Examine each line of the data. Copy those that contain the string "scene".

____

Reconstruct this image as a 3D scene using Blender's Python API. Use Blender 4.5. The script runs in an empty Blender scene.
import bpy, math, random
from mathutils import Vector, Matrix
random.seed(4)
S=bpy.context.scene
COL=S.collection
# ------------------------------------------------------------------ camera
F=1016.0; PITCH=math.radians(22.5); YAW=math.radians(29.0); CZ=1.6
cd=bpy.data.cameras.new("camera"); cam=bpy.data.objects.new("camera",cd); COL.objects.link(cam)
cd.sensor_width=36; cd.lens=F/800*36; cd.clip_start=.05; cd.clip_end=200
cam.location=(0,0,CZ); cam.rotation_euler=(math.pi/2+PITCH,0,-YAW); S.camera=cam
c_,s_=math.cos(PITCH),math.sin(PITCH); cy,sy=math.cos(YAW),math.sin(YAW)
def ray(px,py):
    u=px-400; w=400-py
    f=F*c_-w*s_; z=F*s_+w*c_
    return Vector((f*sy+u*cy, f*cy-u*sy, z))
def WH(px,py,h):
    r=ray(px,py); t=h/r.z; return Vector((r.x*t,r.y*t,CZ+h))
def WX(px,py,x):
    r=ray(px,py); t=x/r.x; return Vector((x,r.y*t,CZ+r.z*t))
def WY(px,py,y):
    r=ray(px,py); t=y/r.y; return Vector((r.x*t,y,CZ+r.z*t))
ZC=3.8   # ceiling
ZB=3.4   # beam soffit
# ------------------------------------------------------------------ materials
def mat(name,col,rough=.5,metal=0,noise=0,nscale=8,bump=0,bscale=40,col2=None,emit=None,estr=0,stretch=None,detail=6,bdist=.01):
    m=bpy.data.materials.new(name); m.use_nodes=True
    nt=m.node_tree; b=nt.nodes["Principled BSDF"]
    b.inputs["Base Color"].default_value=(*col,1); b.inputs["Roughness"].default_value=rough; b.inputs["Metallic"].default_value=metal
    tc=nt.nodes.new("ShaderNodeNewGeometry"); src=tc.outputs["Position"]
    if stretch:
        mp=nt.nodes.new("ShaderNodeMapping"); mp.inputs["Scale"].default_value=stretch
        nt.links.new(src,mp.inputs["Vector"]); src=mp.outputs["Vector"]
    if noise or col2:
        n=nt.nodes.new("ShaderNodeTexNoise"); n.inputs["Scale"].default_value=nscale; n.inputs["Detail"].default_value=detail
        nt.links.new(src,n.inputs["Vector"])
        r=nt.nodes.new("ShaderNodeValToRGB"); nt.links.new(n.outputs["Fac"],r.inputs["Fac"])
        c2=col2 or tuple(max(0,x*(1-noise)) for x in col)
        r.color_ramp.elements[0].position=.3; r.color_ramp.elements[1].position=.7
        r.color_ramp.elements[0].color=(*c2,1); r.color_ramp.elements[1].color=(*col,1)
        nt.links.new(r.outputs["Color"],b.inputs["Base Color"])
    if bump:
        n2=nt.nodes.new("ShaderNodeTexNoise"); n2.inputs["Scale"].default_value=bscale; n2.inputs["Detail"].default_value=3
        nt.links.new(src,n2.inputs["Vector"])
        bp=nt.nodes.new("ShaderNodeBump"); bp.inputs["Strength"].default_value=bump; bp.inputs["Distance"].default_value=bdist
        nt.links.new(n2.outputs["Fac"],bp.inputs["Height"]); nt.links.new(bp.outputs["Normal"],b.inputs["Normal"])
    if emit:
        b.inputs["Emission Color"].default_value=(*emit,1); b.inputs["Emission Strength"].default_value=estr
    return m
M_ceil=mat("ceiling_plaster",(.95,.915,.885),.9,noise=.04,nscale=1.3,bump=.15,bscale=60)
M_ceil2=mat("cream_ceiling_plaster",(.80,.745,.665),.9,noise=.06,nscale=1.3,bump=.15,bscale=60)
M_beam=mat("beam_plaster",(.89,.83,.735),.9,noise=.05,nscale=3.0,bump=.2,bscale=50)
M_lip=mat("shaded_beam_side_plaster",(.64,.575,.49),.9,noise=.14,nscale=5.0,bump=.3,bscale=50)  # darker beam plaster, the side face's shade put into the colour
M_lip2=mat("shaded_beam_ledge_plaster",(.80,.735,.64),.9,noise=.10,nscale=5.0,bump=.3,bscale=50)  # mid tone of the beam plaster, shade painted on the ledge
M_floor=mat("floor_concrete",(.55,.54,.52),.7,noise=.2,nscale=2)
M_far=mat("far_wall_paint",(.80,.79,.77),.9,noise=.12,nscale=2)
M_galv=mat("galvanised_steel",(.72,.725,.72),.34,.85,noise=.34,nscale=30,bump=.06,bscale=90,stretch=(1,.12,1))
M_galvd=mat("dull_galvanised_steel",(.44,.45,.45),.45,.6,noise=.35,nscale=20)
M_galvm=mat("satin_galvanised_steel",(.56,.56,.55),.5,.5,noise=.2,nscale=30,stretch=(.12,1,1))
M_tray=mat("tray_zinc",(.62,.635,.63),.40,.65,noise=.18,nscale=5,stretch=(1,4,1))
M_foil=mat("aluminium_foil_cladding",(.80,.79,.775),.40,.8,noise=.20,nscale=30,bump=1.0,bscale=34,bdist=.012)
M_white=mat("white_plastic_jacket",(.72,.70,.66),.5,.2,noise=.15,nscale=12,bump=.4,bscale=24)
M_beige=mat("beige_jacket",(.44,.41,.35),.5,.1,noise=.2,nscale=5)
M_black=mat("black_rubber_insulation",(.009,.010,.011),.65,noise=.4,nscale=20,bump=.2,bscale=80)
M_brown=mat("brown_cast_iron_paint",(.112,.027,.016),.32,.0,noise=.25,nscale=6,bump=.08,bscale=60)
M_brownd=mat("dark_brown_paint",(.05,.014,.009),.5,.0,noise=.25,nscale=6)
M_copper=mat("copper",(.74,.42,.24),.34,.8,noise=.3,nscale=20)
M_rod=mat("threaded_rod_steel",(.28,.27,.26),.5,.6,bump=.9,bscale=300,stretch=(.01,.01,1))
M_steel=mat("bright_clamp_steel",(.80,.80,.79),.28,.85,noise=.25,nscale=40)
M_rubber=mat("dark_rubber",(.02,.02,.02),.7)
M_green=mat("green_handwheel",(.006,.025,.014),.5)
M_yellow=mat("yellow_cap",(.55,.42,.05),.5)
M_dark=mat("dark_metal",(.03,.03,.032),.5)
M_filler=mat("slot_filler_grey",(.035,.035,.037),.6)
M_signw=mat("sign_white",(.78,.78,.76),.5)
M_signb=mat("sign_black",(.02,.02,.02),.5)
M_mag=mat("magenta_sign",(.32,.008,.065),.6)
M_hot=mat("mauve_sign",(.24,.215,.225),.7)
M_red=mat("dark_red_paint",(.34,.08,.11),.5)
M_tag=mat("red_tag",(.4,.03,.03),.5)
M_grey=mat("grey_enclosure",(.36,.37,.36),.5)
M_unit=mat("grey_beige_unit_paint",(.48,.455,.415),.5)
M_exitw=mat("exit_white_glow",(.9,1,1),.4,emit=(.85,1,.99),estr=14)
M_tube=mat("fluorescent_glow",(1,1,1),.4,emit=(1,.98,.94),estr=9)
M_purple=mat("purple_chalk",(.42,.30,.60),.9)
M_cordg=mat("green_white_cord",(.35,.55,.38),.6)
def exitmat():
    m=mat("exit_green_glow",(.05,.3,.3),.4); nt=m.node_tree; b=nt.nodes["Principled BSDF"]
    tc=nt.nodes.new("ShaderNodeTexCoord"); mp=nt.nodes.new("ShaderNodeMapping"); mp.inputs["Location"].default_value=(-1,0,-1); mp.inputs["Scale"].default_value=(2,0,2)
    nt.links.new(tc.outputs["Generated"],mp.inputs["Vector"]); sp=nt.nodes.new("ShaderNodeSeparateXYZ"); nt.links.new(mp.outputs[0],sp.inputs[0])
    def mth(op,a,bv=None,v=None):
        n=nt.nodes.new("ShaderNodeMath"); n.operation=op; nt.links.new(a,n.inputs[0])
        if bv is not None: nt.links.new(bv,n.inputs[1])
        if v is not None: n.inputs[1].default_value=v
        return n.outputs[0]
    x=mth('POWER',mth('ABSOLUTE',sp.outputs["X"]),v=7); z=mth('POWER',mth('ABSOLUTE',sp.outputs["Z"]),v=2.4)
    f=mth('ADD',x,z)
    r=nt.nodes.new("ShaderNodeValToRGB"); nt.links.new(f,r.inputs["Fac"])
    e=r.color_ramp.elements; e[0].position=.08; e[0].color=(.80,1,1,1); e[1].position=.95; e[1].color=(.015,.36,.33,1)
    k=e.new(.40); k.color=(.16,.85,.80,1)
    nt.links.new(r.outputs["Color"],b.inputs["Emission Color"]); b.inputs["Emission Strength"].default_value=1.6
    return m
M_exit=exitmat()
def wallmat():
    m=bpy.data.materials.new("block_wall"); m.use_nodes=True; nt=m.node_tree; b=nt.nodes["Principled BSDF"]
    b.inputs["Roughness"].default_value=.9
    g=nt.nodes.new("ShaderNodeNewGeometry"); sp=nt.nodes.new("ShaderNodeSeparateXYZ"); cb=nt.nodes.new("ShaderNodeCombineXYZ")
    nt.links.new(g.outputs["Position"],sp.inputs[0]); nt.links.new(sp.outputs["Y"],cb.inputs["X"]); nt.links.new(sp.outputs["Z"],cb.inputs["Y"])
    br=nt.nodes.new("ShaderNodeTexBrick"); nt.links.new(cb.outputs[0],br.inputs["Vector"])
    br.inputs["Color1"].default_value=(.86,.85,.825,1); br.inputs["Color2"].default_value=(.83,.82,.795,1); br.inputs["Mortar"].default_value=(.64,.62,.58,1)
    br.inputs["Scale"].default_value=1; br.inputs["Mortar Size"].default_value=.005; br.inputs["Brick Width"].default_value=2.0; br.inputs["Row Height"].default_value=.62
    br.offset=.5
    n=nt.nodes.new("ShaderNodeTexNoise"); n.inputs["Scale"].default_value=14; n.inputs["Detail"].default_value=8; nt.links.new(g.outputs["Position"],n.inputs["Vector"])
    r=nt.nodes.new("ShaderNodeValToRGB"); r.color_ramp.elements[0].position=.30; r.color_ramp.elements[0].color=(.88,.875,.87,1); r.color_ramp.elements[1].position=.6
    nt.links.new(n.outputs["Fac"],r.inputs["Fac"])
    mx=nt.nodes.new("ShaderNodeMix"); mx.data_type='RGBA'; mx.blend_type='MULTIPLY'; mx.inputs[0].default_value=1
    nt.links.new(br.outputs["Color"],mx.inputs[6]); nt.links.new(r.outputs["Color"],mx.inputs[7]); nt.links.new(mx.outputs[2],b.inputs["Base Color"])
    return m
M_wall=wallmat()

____

PROBLEM SOLUTION –
Reconstruct this image as a 3D scene using Blender's Python API. Use Blender 4.5. The script runs in an empty Blender scene.
S=bpy.context.scene